Provided records
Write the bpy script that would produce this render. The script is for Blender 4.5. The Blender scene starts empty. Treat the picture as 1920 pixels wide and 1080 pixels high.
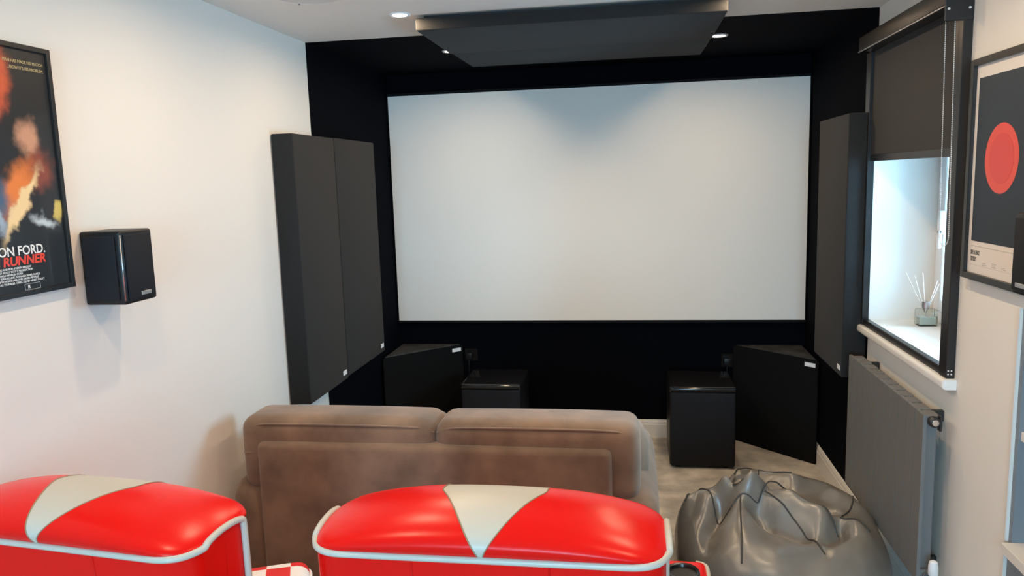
import bpy, bmesh, math, random
import numpy as np
from mathutils import Vector, Matrix

random.seed(4)
rng = np.random.RandomState(7)
SC = bpy.context.scene
COL = SC.collection
PI = math.pi

# ------------------------------------------------------------------ camera
W, D, H = 2.637, 4.899, 2.4            # room width, distance to the screen wall, ceiling height
YB = 3.633                              # where the black paint starts
cam_d = bpy.data.cameras.new('camera')
cam = bpy.data.objects.new('camera', cam_d)
COL.objects.link(cam)
yaw, pitch, roll, FPX = 0.15662, 0.14254, -0.03123, 1422.06
fw = Vector((-math.sin(yaw) * math.cos(pitch), math.cos(yaw) * math.cos(pitch), -math.sin(pitch)))
rt = Vector((math.cos(yaw), math.sin(yaw), 0))
up = rt.cross(fw)
rt2 = math.cos(roll) * rt + math.sin(roll) * up
up2 = -math.sin(roll) * rt + math.cos(roll) * up
M = Matrix((rt2, up2, -fw)).transposed().to_4x4()
M.translation = Vector((1.5563, 0.0, 1.7114))
cam.matrix_world = M
cam_d.sensor_width = 36.0
cam_d.lens = FPX / 1920.0 * 36.0
cam_d.clip_start = 0.02
SC.camera = cam

# ------------------------------------------------------------------ world, daylight, exposure
SC.view_settings.view_transform = 'Standard'
SC.view_settings.look = 'None'
SC.view_settings.gamma = 1.0
SC.view_settings.use_curve_mapping = False
SC.view_settings.exposure = 0.18
wd = bpy.data.worlds.new('sky')
SC.world = wd
wd.use_nodes = True
bg = wd.node_tree.nodes['Background']
bg.inputs['Color'].default_value = (0.40, 0.735, 1.0, 1)
bg.inputs["Strength"].default_value = 22.5
SPOT_W = 4.9
SPOT_COL = (1.0, 0.735, 0.475)

pl = bpy.data.lights.new('window_portal', 'AREA')
pl.shape = 'RECTANGLE'
pl.size, pl.size_y = 0.78, 1.1
pl.cycles.is_portal = True
po = bpy.data.objects.new('window_portal', pl)
COL.objects.link(po)
po.location = (W + 0.325, 3.195, 1.63)
po.rotation_euler = (0, math.radians(90), 0)     # -Z of the light looks to -X, into the room
pl2 = bpy.data.lights.new('window_portal', 'AREA')
pl2.shape = 'RECTANGLE'
pl2.size, pl2.size_y = 1.9, 1.5
pl2.cycles.is_portal = True
po2 = bpy.data.objects.new('window_portal', pl2)
COL.objects.link(po2)
po2.location = (1.30, -3.315, 1.50)
po2.rotation_euler = (math.radians(90), 0, 0)    # looks to +Y, into the room


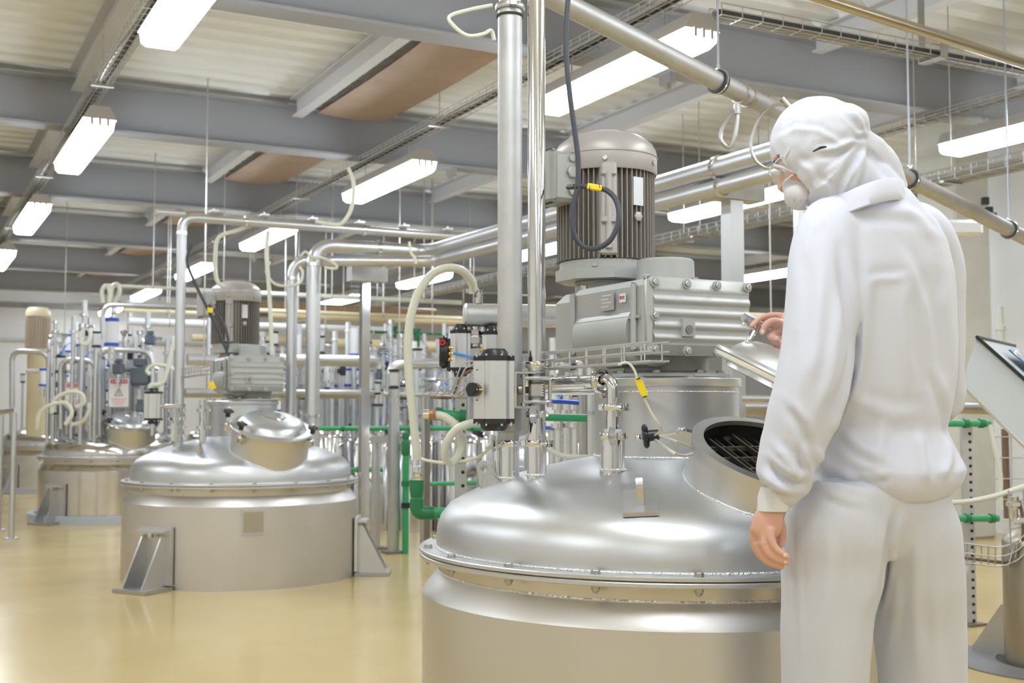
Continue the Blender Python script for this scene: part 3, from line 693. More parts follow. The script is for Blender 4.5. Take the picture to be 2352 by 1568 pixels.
# elbow nozzle with wing clamps
pE = dome_hit(T1C, 1408, 1086); dE = (pE-CAM).dot(FW); nozzle('e', 1408, 1080, pxm(28, dE), P(1408, 1006, dE).z)
e = thing('elbow_pipe', up(1408, 1004, pE), 'small polished elbow pipe with wing nut clamps on the foreground tank lid', 'pipe')
ex = Vector((pE.x, pE.y, 0)); ze = lambda y: up(1408, y, pE).z; re_ = pxm(15, dE)
m = MB(); m.cyl(ex+ZU*ze(997), ex+ZU*ze(985), re_*1.35, n=24); m.build('white_gasket', WHITEP, e)
clampring(ex+ZU*ze(1001), ZU, re_*1.6, RT*.4-FW).build('clamp', POL, e)
m = MB(); m.cyl(ex+ZU*ze(985), ex+ZU*ze(955), re_*1.1, n=24); m.cyl(ex+ZU*ze(955), ex+ZU*ze(940), re_*.98, n=24); m.build('ferrule', POL, e)
clampring(ex+ZU*ze(935), ZU, re_*1.15, RT*.7-FW*.6).build('clamp', POL, e)
tdir = (-RT*.62+FW*.78).normalized()
m = MB(); k = ex+ZU*ze(872); m.tube(bend([ex+ZU*ze(938), k, k+tdir*.06], .045, 8), re_*.95, 20); m.build('elbow', POL, e)
clampring(k+tdir*.045, tdir, re_*1.6, ZU*.9+RT*.0-FW*.2).build('clamp', POL, e)
m = MB(); m.cyl(k+tdir*.05, k+tdir*.42, re_*.85, n=20); m.build('branch_pipe', POL, e)
# second smaller elbow nozzle behind it
pE2 = dome_hit(T1C, 1350, 1048); 
if pE2 is None: pE2 = T1C+Vector((-.1, .1, .91))
dE2 = (pE2-CAM).dot(FW); nozzle('e2', 1350, 1046, pxm(16, dE2), P(1350, 1002, dE2).z)
e2 = thing('elbow_pipe', up(1350, 1000, pE2), 'thin polished elbow pipe behind the larger elbow on the foreground tank lid', 'pipe')
ex2 = Vector((pE2.x, pE2.y, 0)); ze2 = lambda y: up(1350, y, pE2).z; r2 = pxm(9, dE2)
clampring(ex2+ZU*ze2(996), ZU, r2*1.7, RT*.2-FW).build('clamp', DULL, e2)
clampring(ex2+ZU*ze2(937), ZU, r2*1.3, -RT*.9-FW*.3).build('clamp', POL, e2)
m = MB(); k = ex2+ZU*ze2(898); m.tube(bend([ex2+ZU*ze2(1000), k, k-RT*.05+FW*.02], .035, 8), r2, 16); m.build('elbow', POL, e2)
m = MB(); m.tube([k-RT*.05+FW*.02, k-RT*.35+FW*.12], r2*.9, 14); m.build('branch_pipe', POL, e2)
# black motor cable with yellow tag
dc = 3.36
pts = [P(1312, -60, dc), P(1303, 20, dc), P(1300, 110, dc), P(1308, 210, dc), P(1320, 300, dc), P(1328, 370, dc), P(1326, 430, dc), P(1316, 480, dc), P(1316, 530, dc), P(1335, 562, dc), P(1365, 571, dc-.02), P(1400, 553, dc-.03), P(1420, 510, dc-.03), P(1417, 465, dc-.02), P(1395, 438, dc), P(1362, 431, dc+.02), P(1332, 428, dc+.06), P(1305, 430, dc+.12)]
m = MB(); m.tube(catmull(pts, 6), .0078, 12)
cb = thing('motor_cable', P(1316, 530, dc), 'looped dark blue black cable hanging down to the big motor, with a yellow tag', 'cable'); m.build('cable_sleeve', RUBBER, cb)
m = MB(); q = P(1365, 431, dc-.005); m.box(q-FW*.006, (.042, .012, .018), ax=((RT-ZU*.18).normalized(), FW, (ZU+RT*.18).normalized()), bev=.003); m.build('yellow_tag', YEL, cb)
for s in (-1, 1): m = MB(); m.torus(q+RT*(s*.014)-FW*.001, RT, .0105, .0015, 16, 5); m.build('tie_band', BLACK, cb)
m = MB(); m.tube([P(1336, 428, dc+.03), P(1325, 431, dc-.01), P(1318, 424, dc+.01)], .003, 6); m.build('tie_band', BLACK, cb)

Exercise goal
Return the whole listing, word for word, and leave out every picture.

Result for this task
Write the bpy script that would produce this render. The script is for Blender 4.5. The Blender scene starts empty. Treat the picture as 1920 pixels wide and 1080 pixels high.
import bpy, bmesh, math, random
import numpy as np
from mathutils import Vector, Matrix

random.seed(4)
rng = np.random.RandomState(7)
SC = bpy.context.scene
COL = SC.collection
PI = math.pi

# ------------------------------------------------------------------ camera
W, D, H = 2.637, 4.899, 2.4            # room width, distance to the screen wall, ceiling height
YB = 3.633                              # where the black paint starts
cam_d = bpy.data.cameras.new('camera')
cam = bpy.data.objects.new('camera', cam_d)
COL.objects.link(cam)
yaw, pitch, roll, FPX = 0.15662, 0.14254, -0.03123, 1422.06
fw = Vector((-math.sin(yaw) * math.cos(pitch), math.cos(yaw) * math.cos(pitch), -math.sin(pitch)))
rt = Vector((math.cos(yaw), math.sin(yaw), 0))
up = rt.cross(fw)
rt2 = math.cos(roll) * rt + math.sin(roll) * up
up2 = -math.sin(roll) * rt + math.cos(roll) * up
M = Matrix((rt2, up2, -fw)).transposed().to_4x4()
M.translation = Vector((1.5563, 0.0, 1.7114))
cam.matrix_world = M
cam_d.sensor_width = 36.0
cam_d.lens = FPX / 1920.0 * 36.0
cam_d.clip_start = 0.02
SC.camera = cam

# ------------------------------------------------------------------ world, daylight, exposure
SC.view_settings.view_transform = 'Standard'
SC.view_settings.look = 'None'
SC.view_settings.gamma = 1.0
SC.view_settings.use_curve_mapping = False
SC.view_settings.exposure = 0.18
wd = bpy.data.worlds.new('sky')
SC.world = wd
wd.use_nodes = True
bg = wd.node_tree.nodes['Background']
bg.inputs['Color'].default_value = (0.40, 0.735, 1.0, 1)
bg.inputs["Strength"].default_value = 22.5
SPOT_W = 4.9
SPOT_COL = (1.0, 0.735, 0.475)

pl = bpy.data.lights.new('window_portal', 'AREA')
pl.shape = 'RECTANGLE'
pl.size, pl.size_y = 0.78, 1.1
pl.cycles.is_portal = True
po = bpy.data.objects.new('window_portal', pl)
COL.objects.link(po)
po.location = (W + 0.325, 3.195, 1.63)
po.rotation_euler = (0, math.radians(90), 0)     # -Z of the light looks to -X, into the room
pl2 = bpy.data.lights.new('window_portal', 'AREA')
pl2.shape = 'RECTANGLE'
pl2.size, pl2.size_y = 1.9, 1.5
pl2.cycles.is_portal = True
po2 = bpy.data.objects.new('window_portal', pl2)
COL.objects.link(po2)
po2.location = (1.30, -3.315, 1.50)
po2.rotation_euler = (math.radians(90), 0, 0)    # looks to +Y, into the room


Continue the Blender Python script for this scene: part 3, from line 693. More parts follow. The script is for Blender 4.5. Take the picture to be 2352 by 1568 pixels.
# elbow nozzle with wing clamps
pE = dome_hit(T1C, 1408, 1086); dE = (pE-CAM).dot(FW); nozzle('e', 1408, 1080, pxm(28, dE), P(1408, 1006, dE).z)
e = thing('elbow_pipe', up(1408, 1004, pE), 'small polished elbow pipe with wing nut clamps on the foreground tank lid', 'pipe')
ex = Vector((pE.x, pE.y, 0)); ze = lambda y: up(1408, y, pE).z; re_ = pxm(15, dE)
m = MB(); m.cyl(ex+ZU*ze(997), ex+ZU*ze(985), re_*1.35, n=24); m.build('white_gasket', WHITEP, e)
clampring(ex+ZU*ze(1001), ZU, re_*1.6, RT*.4-FW).build('clamp', POL, e)
m = MB(); m.cyl(ex+ZU*ze(985), ex+ZU*ze(955), re_*1.1, n=24); m.cyl(ex+ZU*ze(955), ex+ZU*ze(940), re_*.98, n=24); m.build('ferrule', POL, e)
clampring(ex+ZU*ze(935), ZU, re_*1.15, RT*.7-FW*.6).build('clamp', POL, e)
tdir = (-RT*.62+FW*.78).normalized()
m = MB(); k = ex+ZU*ze(872); m.tube(bend([ex+ZU*ze(938), k, k+tdir*.06], .045, 8), re_*.95, 20); m.build('elbow', POL, e)
clampring(k+tdir*.045, tdir, re_*1.6, ZU*.9+RT*.0-FW*.2).build('clamp', POL, e)
m = MB(); m.cyl(k+tdir*.05, k+tdir*.42, re_*.85, n=20); m.build('branch_pipe', POL, e)
# second smaller elbow nozzle behind it
pE2 = dome_hit(T1C, 1350, 1048); 
if pE2 is None: pE2 = T1C+Vector((-.1, .1, .91))
dE2 = (pE2-CAM).dot(FW); nozzle('e2', 1350, 1046, pxm(16, dE2), P(1350, 1002, dE2).z)
e2 = thing('elbow_pipe', up(1350, 1000, pE2), 'thin polished elbow pipe behind the larger elbow on the foreground tank lid', 'pipe')
ex2 = Vector((pE2.x, pE2.y, 0)); ze2 = lambda y: up(1350, y, pE2).z; r2 = pxm(9, dE2)
clampring(ex2+ZU*ze2(996), ZU, r2*1.7, RT*.2-FW).build('clamp', DULL, e2)
clampring(ex2+ZU*ze2(937), ZU, r2*1.3, -RT*.9-FW*.3).build('clamp', POL, e2)
m = MB(); k = ex2+ZU*ze2(898); m.tube(bend([ex2+ZU*ze2(1000), k, k-RT*.05+FW*.02], .035, 8), r2, 16); m.build('elbow', POL, e2)
m = MB(); m.tube([k-RT*.05+FW*.02, k-RT*.35+FW*.12], r2*.9, 14); m.build('branch_pipe', POL, e2)
# black motor cable with yellow tag
dc = 3.36
pts = [P(1312, -60, dc), P(1303, 20, dc), P(1300, 110, dc), P(1308, 210, dc), P(1320, 300, dc), P(1328, 370, dc), P(1326, 430, dc), P(1316, 480, dc), P(1316, 530, dc), P(1335, 562, dc), P(1365, 571, dc-.02), P(1400, 553, dc-.03), P(1420, 510, dc-.03), P(1417, 465, dc-.02), P(1395, 438, dc), P(1362, 431, dc+.02), P(1332, 428, dc+.06), P(1305, 430, dc+.12)]
m = MB(); m.tube(catmull(pts, 6), .0078, 12)
cb = thing('motor_cable', P(1316, 530, dc), 'looped dark blue black cable hanging down to the big motor, with a yellow tag', 'cable'); m.build('cable_sleeve', RUBBER, cb)
m = MB(); q = P(1365, 431, dc-.005); m.box(q-FW*.006, (.042, .012, .018), ax=((RT-ZU*.18).normalized(), FW, (ZU+RT*.18).normalized()), bev=.003); m.build('yellow_tag', YEL, cb)
for s in (-1, 1): m = MB(); m.torus(q+RT*(s*.014)-FW*.001, RT, .0105, .0015, 16, 5); m.build('tie_band', BLACK, cb)
m = MB(); m.tube([P(1336, 428, dc+.03), P(1325, 431, dc-.01), P(1318, 424, dc+.01)], .003, 6); m.build('tie_band', BLACK, cb)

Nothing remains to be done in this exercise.